**Source data**
___

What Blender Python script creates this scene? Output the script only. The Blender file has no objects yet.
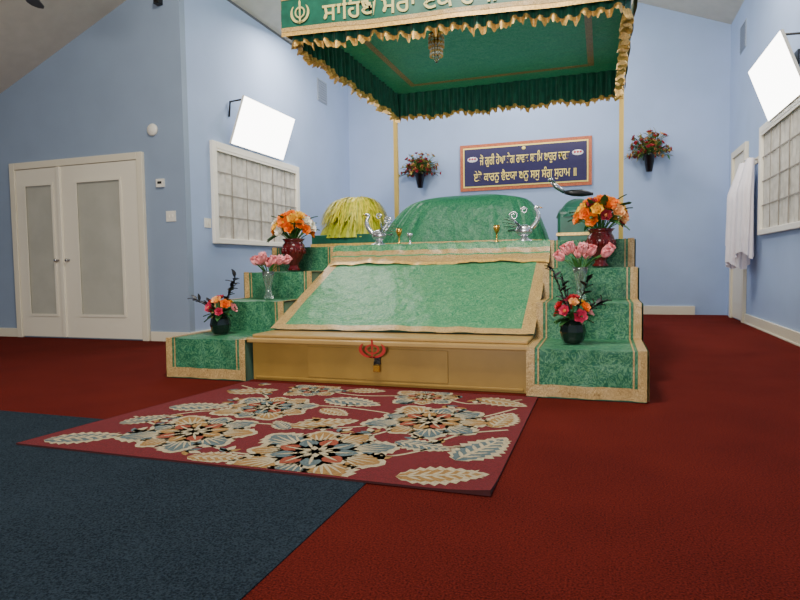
import bpy, math, random
from mathutils import Vector, Matrix
random.seed(7)
S=bpy.context.scene
COL=bpy.context.collection
def lin(c):
    out=[]
    for x in c:
        x=x/255.0
        out.append(x/12.92 if x<=0.04045 else ((x+0.055)/1.055)**2.4)
    return (*out,1.0)
# ---------------------------------------------------------------- materials
def newmat(name):
    m=bpy.data.materials.new(name); m.use_nodes=True
    nt=m.node_tree; b=nt.nodes['Principled BSDF']
    return m,nt,b
def mat(name,c,rough=0.6,metal=0.0,var=0.0,scale=20,bump=0.0,bscale=200,emit=None,es=0,trans=0,sheen=0,c2=None,alpha=1):
    m,nt,b=newmat(name)
    b.inputs['Base Color'].default_value=lin(c)
    b.inputs['Roughness'].default_value=rough
    b.inputs['Metallic'].default_value=metal
    if trans: b.inputs['Transmission Weight'].default_value=trans
    if sheen: b.inputs['Sheen Weight'].default_value=sheen
    if emit:
        b.inputs['Emission Color'].default_value=lin(emit); b.inputs['Emission Strength'].default_value=es
    tc=nt.nodes.new('ShaderNodeTexCoord')
    if var or c2:
        n=nt.nodes.new('ShaderNodeTexNoise'); n.inputs['Scale'].default_value=scale; n.inputs['Detail'].default_value=6
        r=nt.nodes.new('ShaderNodeValToRGB')
        a=lin(c); bb=lin(c2) if c2 else tuple(min(1,x*(1+var)) for x in a[:3])+(1,)
        aa=a if c2 else tuple(x*(1-var) for x in a[:3])+(1,)
        r.color_ramp.elements[0].color=aa; r.color_ramp.elements[0].position=0.35
        r.color_ramp.elements[1].color=bb; r.color_ramp.elements[1].position=0.65
        nt.links.new(tc.outputs['Object'],n.inputs['Vector']); nt.links.new(n.outputs['Fac'],r.inputs['Fac'])
        nt.links.new(r.outputs['Color'],b.inputs['Base Color'])
    if bump:
        n=nt.nodes.new('ShaderNodeTexNoise'); n.inputs['Scale'].default_value=bscale; n.inputs['Detail'].default_value=3
        bp=nt.nodes.new('ShaderNodeBump'); bp.inputs['Strength'].default_value=bump; bp.inputs['Distance'].default_value=0.01
        nt.links.new(tc.outputs['Object'],n.inputs['Vector']); nt.links.new(n.outputs['Fac'],bp.inputs['Height'])
        nt.links.new(bp.outputs['Normal'],b.inputs['Normal'])
    return m
def brocade(name,c,c2,scale=16,rough=0.5,met=0.0,contrast=0.5,wrinkle=0.6):
    m,nt,b=newmat(name); N=nt.nodes.new; L=nt.links.new
    tc=N('ShaderNodeTexCoord')
    nz=N('ShaderNodeTexNoise'); nz.inputs['Scale'].default_value=scale*0.4; nz.inputs['Detail'].default_value=1
    add=N('ShaderNodeMixRGB'); add.blend_type='ADD'; add.inputs['Fac'].default_value=0.12
    L(tc.outputs['Object'],nz.inputs['Vector']); L(tc.outputs['Object'],add.inputs['Color1']); L(nz.outputs['Color'],add.inputs['Color2'])
    n1=N('ShaderNodeTexNoise'); n1.inputs['Scale'].default_value=scale; n1.inputs['Detail'].default_value=2; n1.inputs['Distortion'].default_value=2.5
    L(add.outputs['Color'],n1.inputs['Vector'])
    r=N('ShaderNodeValToRGB'); e=r.color_ramp.elements
    e[0].color=(0,0,0,1); e[0].position=0.44; e[1].color=(1,1,1,1); e[1].position=0.47
    x=e.new(0.55); x.color=(1,1,1,1); x=e.new(0.58); x.color=(0,0,0,1)
    L(n1.outputs['Fac'],r.inputs['Fac'])
    n2=N('ShaderNodeTexNoise'); n2.inputs['Scale'].default_value=160; n2.inputs['Detail'].default_value=2
    L(tc.outputs['Object'],n2.inputs['Vector'])
    ma=N('ShaderNodeMath'); ma.operation='MULTIPLY'; L(r.outputs['Color'],ma.inputs[0]); L(n2.outputs['Fac'],ma.inputs[1])
    mb=N('ShaderNodeMath'); mb.operation='MULTIPLY'; mb.inputs[1].default_value=contrast*2; mb.use_clamp=True; L(ma.outputs[0],mb.inputs[0])
    mx=N('ShaderNodeMixRGB'); mx.inputs['Color1'].default_value=lin(c); mx.inputs['Color2'].default_value=lin(c2)
    L(mb.outputs[0],mx.inputs['Fac']); L(mx.outputs['Color'],b.inputs['Base Color'])
    b.inputs['Roughness'].default_value=rough; b.inputs['Metallic'].default_value=met
    b.inputs['Specular IOR Level'].default_value=0.4
    bn=N('ShaderNodeTexNoise'); bn.inputs['Scale'].default_value=7; bn.inputs['Detail'].default_value=3
    L(tc.outputs['Object'],bn.inputs['Vector'])
    bp=N('ShaderNodeBump'); bp.inputs['Strength'].default_value=wrinkle; bp.inputs['Distance'].default_value=0.04
    L(bn.outputs['Fac'],bp.inputs['Height']); L(bp.outputs['Normal'],b.inputs['Normal'])
    return m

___

**Job**
Leave out the pictures and reproduce the rest of the listing exactly.

**Problem solution**
What Blender Python script creates this scene? Output the script only. The Blender file has no objects yet.
import bpy, math, random
from mathutils import Vector, Matrix
random.seed(7)
S=bpy.context.scene
COL=bpy.context.collection
def lin(c):
    out=[]
    for x in c:
        x=x/255.0
        out.append(x/12.92 if x<=0.04045 else ((x+0.055)/1.055)**2.4)
    return (*out,1.0)
# ---------------------------------------------------------------- materials
def newmat(name):
    m=bpy.data.materials.new(name); m.use_nodes=True
    nt=m.node_tree; b=nt.nodes['Principled BSDF']
    return m,nt,b
def mat(name,c,rough=0.6,metal=0.0,var=0.0,scale=20,bump=0.0,bscale=200,emit=None,es=0,trans=0,sheen=0,c2=None,alpha=1):
    m,nt,b=newmat(name)
    b.inputs['Base Color'].default_value=lin(c)
    b.inputs['Roughness'].default_value=rough
    b.inputs['Metallic'].default_value=metal
    if trans: b.inputs['Transmission Weight'].default_value=trans
    if sheen: b.inputs['Sheen Weight'].default_value=sheen
    if emit:
        b.inputs['Emission Color'].default_value=lin(emit); b.inputs['Emission Strength'].default_value=es
    tc=nt.nodes.new('ShaderNodeTexCoord')
    if var or c2:
        n=nt.nodes.new('ShaderNodeTexNoise'); n.inputs['Scale'].default_value=scale; n.inputs['Detail'].default_value=6
        r=nt.nodes.new('ShaderNodeValToRGB')
        a=lin(c); bb=lin(c2) if c2 else tuple(min(1,x*(1+var)) for x in a[:3])+(1,)
        aa=a if c2 else tuple(x*(1-var) for x in a[:3])+(1,)
        r.color_ramp.elements[0].color=aa; r.color_ramp.elements[0].position=0.35
        r.color_ramp.elements[1].color=bb; r.color_ramp.elements[1].position=0.65
        nt.links.new(tc.outputs['Object'],n.inputs['Vector']); nt.links.new(n.outputs['Fac'],r.inputs['Fac'])
        nt.links.new(r.outputs['Color'],b.inputs['Base Color'])
    if bump:
        n=nt.nodes.new('ShaderNodeTexNoise'); n.inputs['Scale'].default_value=bscale; n.inputs['Detail'].default_value=3
        bp=nt.nodes.new('ShaderNodeBump'); bp.inputs['Strength'].default_value=bump; bp.inputs['Distance'].default_value=0.01
        nt.links.new(tc.outputs['Object'],n.inputs['Vector']); nt.links.new(n.outputs['Fac'],bp.inputs['Height'])
        nt.links.new(bp.outputs['Normal'],b.inputs['Normal'])
    return m
def brocade(name,c,c2,scale=16,rough=0.5,met=0.0,contrast=0.5,wrinkle=0.6):
    m,nt,b=newmat(name); N=nt.nodes.new; L=nt.links.new
    tc=N('ShaderNodeTexCoord')
    nz=N('ShaderNodeTexNoise'); nz.inputs['Scale'].default_value=scale*0.4; nz.inputs['Detail'].default_value=1
    add=N('ShaderNodeMixRGB'); add.blend_type='ADD'; add.inputs['Fac'].default_value=0.12
    L(tc.outputs['Object'],nz.inputs['Vector']); L(tc.outputs['Object'],add.inputs['Color1']); L(nz.outputs['Color'],add.inputs['Color2'])
    n1=N('ShaderNodeTexNoise'); n1.inputs['Scale'].default_value=scale; n1.inputs['Detail'].default_value=2; n1.inputs['Distortion'].default_value=2.5
    L(add.outputs['Color'],n1.inputs['Vector'])
    r=N('ShaderNodeValToRGB'); e=r.color_ramp.elements
    e[0].color=(0,0,0,1); e[0].position=0.44; e[1].color=(1,1,1,1); e[1].position=0.47
    x=e.new(0.55); x.color=(1,1,1,1); x=e.new(0.58); x.color=(0,0,0,1)
    L(n1.outputs['Fac'],r.inputs['Fac'])
    n2=N('ShaderNodeTexNoise'); n2.inputs['Scale'].default_value=160; n2.inputs['Detail'].default_value=2
    L(tc.outputs['Object'],n2.inputs['Vector'])
    ma=N('ShaderNodeMath'); ma.operation='MULTIPLY'; L(r.outputs['Color'],ma.inputs[0]); L(n2.outputs['Fac'],ma.inputs[1])
    mb=N('ShaderNodeMath'); mb.operation='MULTIPLY'; mb.inputs[1].default_value=contrast*2; mb.use_clamp=True; L(ma.outputs[0],mb.inputs[0])
    mx=N('ShaderNodeMixRGB'); mx.inputs['Color1'].default_value=lin(c); mx.inputs['Color2'].default_value=lin(c2)
    L(mb.outputs[0],mx.inputs['Fac']); L(mx.outputs['Color'],b.inputs['Base Color'])
    b.inputs['Roughness'].default_value=rough; b.inputs['Metallic'].default_value=met
    b.inputs['Specular IOR Level'].default_value=0.4
    bn=N('ShaderNodeTexNoise'); bn.inputs['Scale'].default_value=7; bn.inputs['Detail'].default_value=3
    L(tc.outputs['Object'],bn.inputs['Vector'])
    bp=N('ShaderNodeBump'); bp.inputs['Strength'].default_value=wrinkle; bp.inputs['Distance'].default_value=0.04
    L(bn.outputs['Fac'],bp.inputs['Height']); L(bp.outputs['Normal'],b.inputs['Normal'])
    return m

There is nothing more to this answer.